Exposées, ces photos passent du statut d’image à celui d’oeuvre : elles ne sont plus l’équivalent du modèle, mais le produit d’un auteur et l’histoire d’une relation.
« Mad Dennis », futur Dennis Morris
Si la reconnaissance est arrivée bien assez tôt, il existe un « avant Bob » dans la carrière de Dennis Morris. Très jeune, il se passionne de photographie au point de ne plus quitter son appareil, une manie qui lui vaut le surnom de « mad Dennis ».
Dans le district populaire d’Hackney, il portraiture d’abord les anonymes. La série Growing up Black offre une plongée particulièrement intime dans le quotidien d’une communauté paupérisée avec ses propres codes culturels. Morris met l’accent sur la dignité de ses membres, toujours très apprêtés, en adoptant une esthétique de la photo studio.
La tournée d’une vie
À seize ans, le jeune photographe fait l’école buissonnière pour provoquer sa rencontre avec cet artiste jamaïcain qu’il admire déjà. Bob Marley deviendra rapidement une figure paternelle, celui qui lui a « appris [son] histoire en tant qu’homme noir ».
Un acquiescement spontané de la part du roi du Reggae suffit à sceller la future épopée de Morris, qui commença à bord d’un van serpentant dans les rues de « Babylone », et qui l’emmena jusque dans les salles étriquées des concerts punk. Aux côtés des Sex Pistols, il vit à la fois l’expérience du groupe et du public : dans les pogos, face aux crachats de la foule, son appareil toujours en main.
Débordant de son rôle de photographe, Morris eut une influence considérable sur l’évolution d’un membre du groupe. Artisan de la transition de Johnny Rotten à John Lydon, membre fondateur des Public Image Limited, il s’inspire des couvertures de magazines pour lui bâtir une nouvelle image sur les ruines de celle qu’il avait lui-même créée.

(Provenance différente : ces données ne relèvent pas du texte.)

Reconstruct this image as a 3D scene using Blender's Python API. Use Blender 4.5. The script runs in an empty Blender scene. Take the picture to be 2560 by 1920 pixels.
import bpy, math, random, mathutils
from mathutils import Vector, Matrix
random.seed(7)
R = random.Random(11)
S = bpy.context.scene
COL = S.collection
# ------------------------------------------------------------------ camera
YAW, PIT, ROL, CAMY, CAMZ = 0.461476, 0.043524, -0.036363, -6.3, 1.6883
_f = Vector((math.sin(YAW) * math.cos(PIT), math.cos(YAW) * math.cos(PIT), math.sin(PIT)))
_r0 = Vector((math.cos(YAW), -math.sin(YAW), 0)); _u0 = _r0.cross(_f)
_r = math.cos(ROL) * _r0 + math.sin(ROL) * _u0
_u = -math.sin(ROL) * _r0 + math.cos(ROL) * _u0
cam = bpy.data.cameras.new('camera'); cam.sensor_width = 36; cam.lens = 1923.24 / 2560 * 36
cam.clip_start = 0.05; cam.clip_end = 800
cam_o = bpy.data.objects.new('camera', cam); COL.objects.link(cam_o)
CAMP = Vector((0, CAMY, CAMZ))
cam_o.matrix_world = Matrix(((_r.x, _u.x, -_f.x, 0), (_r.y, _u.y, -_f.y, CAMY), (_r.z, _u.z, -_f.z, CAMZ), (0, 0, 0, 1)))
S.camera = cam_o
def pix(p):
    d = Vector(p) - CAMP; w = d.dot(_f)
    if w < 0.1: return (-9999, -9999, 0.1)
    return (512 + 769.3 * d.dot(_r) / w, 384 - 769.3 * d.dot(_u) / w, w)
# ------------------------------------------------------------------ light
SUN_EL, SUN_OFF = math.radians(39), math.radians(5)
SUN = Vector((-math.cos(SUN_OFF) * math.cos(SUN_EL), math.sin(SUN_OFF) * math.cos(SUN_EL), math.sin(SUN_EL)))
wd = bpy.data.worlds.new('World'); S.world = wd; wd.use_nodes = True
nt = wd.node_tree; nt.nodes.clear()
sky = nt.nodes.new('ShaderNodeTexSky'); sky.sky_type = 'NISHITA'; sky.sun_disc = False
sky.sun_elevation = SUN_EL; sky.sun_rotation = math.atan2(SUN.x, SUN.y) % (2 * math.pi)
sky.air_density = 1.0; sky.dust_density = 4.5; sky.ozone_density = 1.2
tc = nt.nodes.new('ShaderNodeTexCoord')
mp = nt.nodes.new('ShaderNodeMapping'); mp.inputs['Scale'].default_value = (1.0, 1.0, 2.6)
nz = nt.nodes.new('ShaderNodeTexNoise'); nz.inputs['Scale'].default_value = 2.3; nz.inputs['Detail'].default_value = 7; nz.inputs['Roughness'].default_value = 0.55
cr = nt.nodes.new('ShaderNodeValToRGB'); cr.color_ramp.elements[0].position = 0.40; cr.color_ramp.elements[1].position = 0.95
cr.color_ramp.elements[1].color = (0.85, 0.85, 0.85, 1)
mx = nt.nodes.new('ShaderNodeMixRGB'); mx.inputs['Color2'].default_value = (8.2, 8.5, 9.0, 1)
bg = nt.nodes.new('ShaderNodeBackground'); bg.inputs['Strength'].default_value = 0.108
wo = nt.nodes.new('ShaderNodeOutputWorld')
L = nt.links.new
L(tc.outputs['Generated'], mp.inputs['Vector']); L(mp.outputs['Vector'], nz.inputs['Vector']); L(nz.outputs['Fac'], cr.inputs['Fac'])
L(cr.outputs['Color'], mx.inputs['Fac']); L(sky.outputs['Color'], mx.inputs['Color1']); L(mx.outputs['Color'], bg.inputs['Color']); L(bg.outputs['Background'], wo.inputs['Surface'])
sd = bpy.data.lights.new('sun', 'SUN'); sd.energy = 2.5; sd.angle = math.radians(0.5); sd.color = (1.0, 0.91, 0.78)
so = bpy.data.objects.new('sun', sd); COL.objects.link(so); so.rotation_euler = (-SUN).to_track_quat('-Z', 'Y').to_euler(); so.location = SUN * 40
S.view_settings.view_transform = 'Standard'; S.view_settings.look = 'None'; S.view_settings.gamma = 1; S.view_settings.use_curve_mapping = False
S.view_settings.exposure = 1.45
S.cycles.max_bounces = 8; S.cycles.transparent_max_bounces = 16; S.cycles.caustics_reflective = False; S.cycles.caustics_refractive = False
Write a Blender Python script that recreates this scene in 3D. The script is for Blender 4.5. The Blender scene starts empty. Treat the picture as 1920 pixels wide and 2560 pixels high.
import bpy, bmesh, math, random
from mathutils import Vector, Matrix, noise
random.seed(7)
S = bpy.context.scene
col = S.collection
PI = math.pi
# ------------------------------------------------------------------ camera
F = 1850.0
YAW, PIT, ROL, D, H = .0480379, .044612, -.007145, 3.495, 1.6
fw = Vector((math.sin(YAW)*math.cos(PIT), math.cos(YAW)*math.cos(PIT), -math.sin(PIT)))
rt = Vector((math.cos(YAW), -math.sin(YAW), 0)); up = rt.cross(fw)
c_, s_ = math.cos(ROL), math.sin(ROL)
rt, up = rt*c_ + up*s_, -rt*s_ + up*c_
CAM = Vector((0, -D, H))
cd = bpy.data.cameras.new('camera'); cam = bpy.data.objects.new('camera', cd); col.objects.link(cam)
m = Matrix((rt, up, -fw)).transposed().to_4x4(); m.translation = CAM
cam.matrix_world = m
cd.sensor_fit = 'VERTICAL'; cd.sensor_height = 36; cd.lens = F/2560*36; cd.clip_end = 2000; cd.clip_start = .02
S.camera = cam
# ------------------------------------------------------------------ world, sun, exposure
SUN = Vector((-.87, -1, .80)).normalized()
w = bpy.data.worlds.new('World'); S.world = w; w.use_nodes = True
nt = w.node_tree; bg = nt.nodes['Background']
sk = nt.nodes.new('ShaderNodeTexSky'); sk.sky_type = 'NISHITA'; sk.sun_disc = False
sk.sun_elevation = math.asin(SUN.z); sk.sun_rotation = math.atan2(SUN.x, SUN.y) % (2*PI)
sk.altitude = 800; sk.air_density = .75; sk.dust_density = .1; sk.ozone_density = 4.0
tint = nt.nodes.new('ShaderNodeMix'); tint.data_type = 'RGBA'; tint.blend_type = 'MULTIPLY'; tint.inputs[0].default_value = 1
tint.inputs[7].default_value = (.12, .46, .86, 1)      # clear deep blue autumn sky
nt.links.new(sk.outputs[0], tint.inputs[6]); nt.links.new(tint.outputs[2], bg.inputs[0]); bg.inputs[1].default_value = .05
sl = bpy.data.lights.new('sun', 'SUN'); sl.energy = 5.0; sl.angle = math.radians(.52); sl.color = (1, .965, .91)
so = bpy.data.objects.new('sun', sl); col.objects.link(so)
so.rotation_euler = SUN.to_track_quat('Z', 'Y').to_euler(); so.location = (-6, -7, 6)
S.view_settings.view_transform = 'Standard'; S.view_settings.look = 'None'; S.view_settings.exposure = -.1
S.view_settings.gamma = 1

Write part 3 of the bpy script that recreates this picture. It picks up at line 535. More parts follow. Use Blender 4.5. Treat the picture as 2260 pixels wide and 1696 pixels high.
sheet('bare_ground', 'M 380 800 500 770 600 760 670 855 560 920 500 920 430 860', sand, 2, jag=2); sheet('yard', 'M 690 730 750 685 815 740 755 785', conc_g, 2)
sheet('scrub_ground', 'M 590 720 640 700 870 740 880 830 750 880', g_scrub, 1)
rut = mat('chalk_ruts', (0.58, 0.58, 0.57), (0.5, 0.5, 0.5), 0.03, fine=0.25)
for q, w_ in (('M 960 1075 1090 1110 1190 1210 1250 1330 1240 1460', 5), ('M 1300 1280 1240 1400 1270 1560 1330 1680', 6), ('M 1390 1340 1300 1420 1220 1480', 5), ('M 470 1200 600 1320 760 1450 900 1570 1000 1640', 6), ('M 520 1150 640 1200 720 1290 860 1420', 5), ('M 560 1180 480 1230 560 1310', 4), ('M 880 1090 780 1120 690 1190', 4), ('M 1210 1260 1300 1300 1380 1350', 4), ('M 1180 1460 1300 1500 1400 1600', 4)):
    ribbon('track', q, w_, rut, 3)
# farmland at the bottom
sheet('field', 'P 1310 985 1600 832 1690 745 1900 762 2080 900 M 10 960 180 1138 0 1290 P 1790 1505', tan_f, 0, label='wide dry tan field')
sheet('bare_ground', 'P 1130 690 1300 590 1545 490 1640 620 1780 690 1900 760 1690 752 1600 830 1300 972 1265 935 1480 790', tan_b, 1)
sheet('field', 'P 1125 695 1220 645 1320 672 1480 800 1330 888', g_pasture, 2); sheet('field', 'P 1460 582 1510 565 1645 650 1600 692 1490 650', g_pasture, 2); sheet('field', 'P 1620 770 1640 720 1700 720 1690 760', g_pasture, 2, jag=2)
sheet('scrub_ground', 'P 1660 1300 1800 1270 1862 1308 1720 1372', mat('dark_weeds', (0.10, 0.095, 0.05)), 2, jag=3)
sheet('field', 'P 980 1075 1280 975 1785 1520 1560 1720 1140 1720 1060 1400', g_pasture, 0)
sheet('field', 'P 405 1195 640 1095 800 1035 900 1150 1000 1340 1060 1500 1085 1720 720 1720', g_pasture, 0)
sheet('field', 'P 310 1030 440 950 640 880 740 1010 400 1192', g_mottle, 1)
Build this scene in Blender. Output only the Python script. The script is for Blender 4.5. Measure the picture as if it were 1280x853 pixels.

Morris photographiait les stars comme des proches, les rendant accessibles. C’est ce qui a permis à ses clichés d’intégrer si facilement la culture visuelle. Fidèle à une démarche qu’il compare au « method acting », des frontières poreuses séparent sa vie personnelle de sa vie d’artiste. Les portraits emblématiques qui composent l’accrochage sont nés de soirées arrosées avec Marianne Faithfull et de rires échangés avec Bob Marley.